In case you weren’t watching, or turned off the TV in disgust after that horrendous ‘no-call’ on the blatantly ignored pass-inference collision that gave the Los Angeles Rams a gift-trip to this Sunday’s ultimate game; it was a ‘coin flip’ that was the determining factor in New England’s exciting 37-31 overtime win over the Kansas City Chiefs in the AFC title game.

Love em’ or hate em’, you’ve got to give Bill Belichick, Tom Brady, and company credit as they will be making their third trip in four years to the Super Bowl seeking their sixth title in the big game. They played the game under the established NFL rules and correctly called ‘heads’ as the teams prepared to head into overtime with the game tied at 31-31. They received the kickoff and marched right down the field for the winning touchdown, and all the Chiefs offense could do was watch from the sideline.

After six months of sweat and toil, 16 regular season games and playoff victories the NFL is still reverting to ‘flipping a coin’ in the game leading to the Super Bowl. The Patriots are a very good football team. They are also adept at calling coin tosses. While they don’t always win the toss, they always call heads as they did leading to their victory over the Chiefs.

But ‘flipping a coin’ may not be the fairest way to settle a dispute. About a decade ago statistician Persi Diaconis wondered if the outcome of a coin flip is really a matter of chance. He had Harvard University engineers build him a mechanical coin flipper. Using the device, his studies found that if a coin is launched exactly the same way, it lands exactly the same way. If a coin starts out heads, it ends up heads more often than not.

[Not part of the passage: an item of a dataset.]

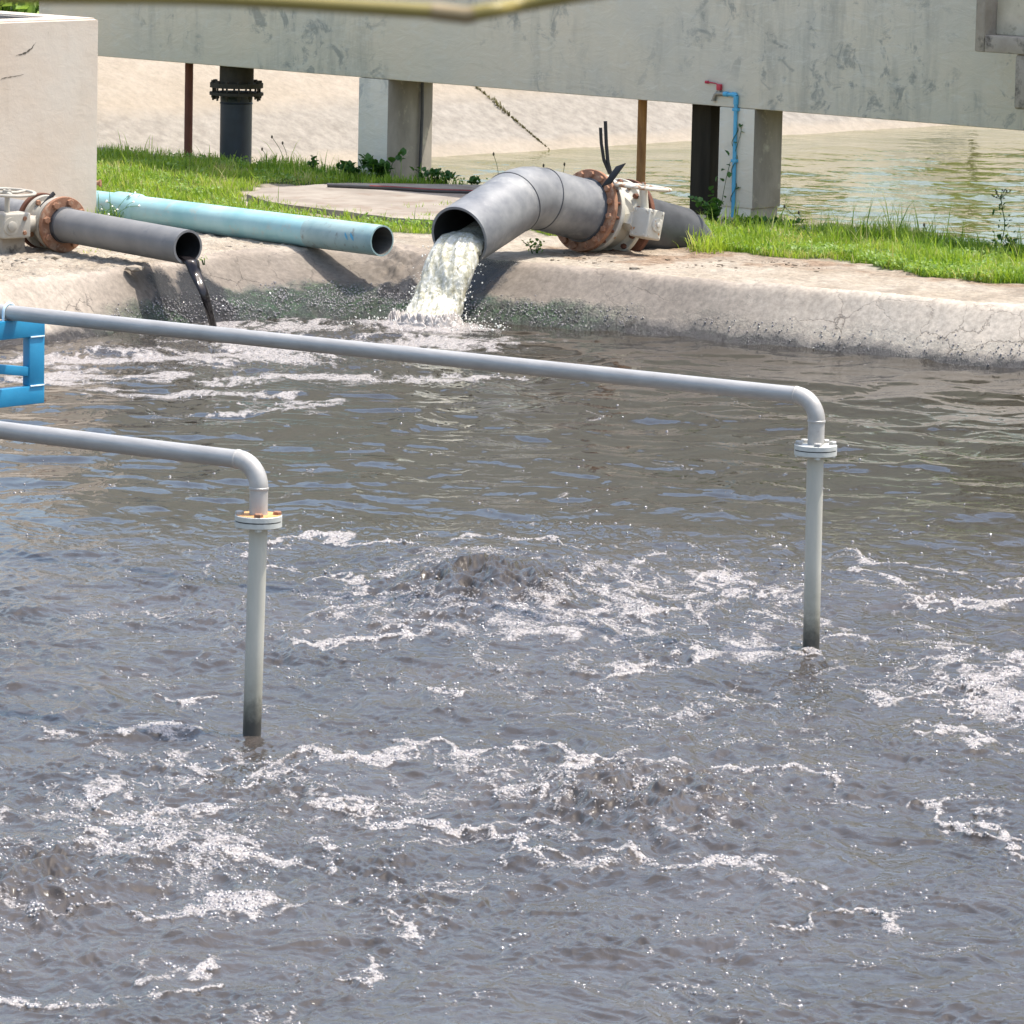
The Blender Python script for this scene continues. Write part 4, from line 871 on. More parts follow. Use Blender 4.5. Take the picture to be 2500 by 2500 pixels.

Since adopting the coin toss in an overtime game in 1974, the NFL has had 574 overtime games. During that time more than 25% of the teams that lost the coin toss never touched the ball. Since 1994, the team that won the overtime coin toss has won the game 34.4% of the time on the first possession.

There’s got to be a better way. There is, and despite their many administrative flaws the NCAA’s overtime rule provides true competitive balance and is a lot more fun to watch.

College football’s overtime rules give each team a possession at the defense’s 25-yard line. Play commences using normal game rules. Play continues with alternate possessions until a winner can be determined. Starting with a third extra period teams must go for a two-point conversion after scoring a touchdown.

It’s a pretty simple, clear-cut and an extremely fair way to determine a winner. I don’t expect it to happen, but maybe the NFL should go to a class studying the college rule. Because of the proficiency of its placekickers perhaps the NFL could modify the college rule by beginning the alternate possessions at the 50-yard line, or even place the ball at the offensive teams own 25-yard line as they do now when kickoffs reach the end zone.

With so much at stake in the professional game, it’s time for a change in the overtime rules. Reducing what are competitive games tied at the end of regulation play to a game of chance determined by a ‘coin flip’ is a pretty silly way to operate a multi-billion dollar business.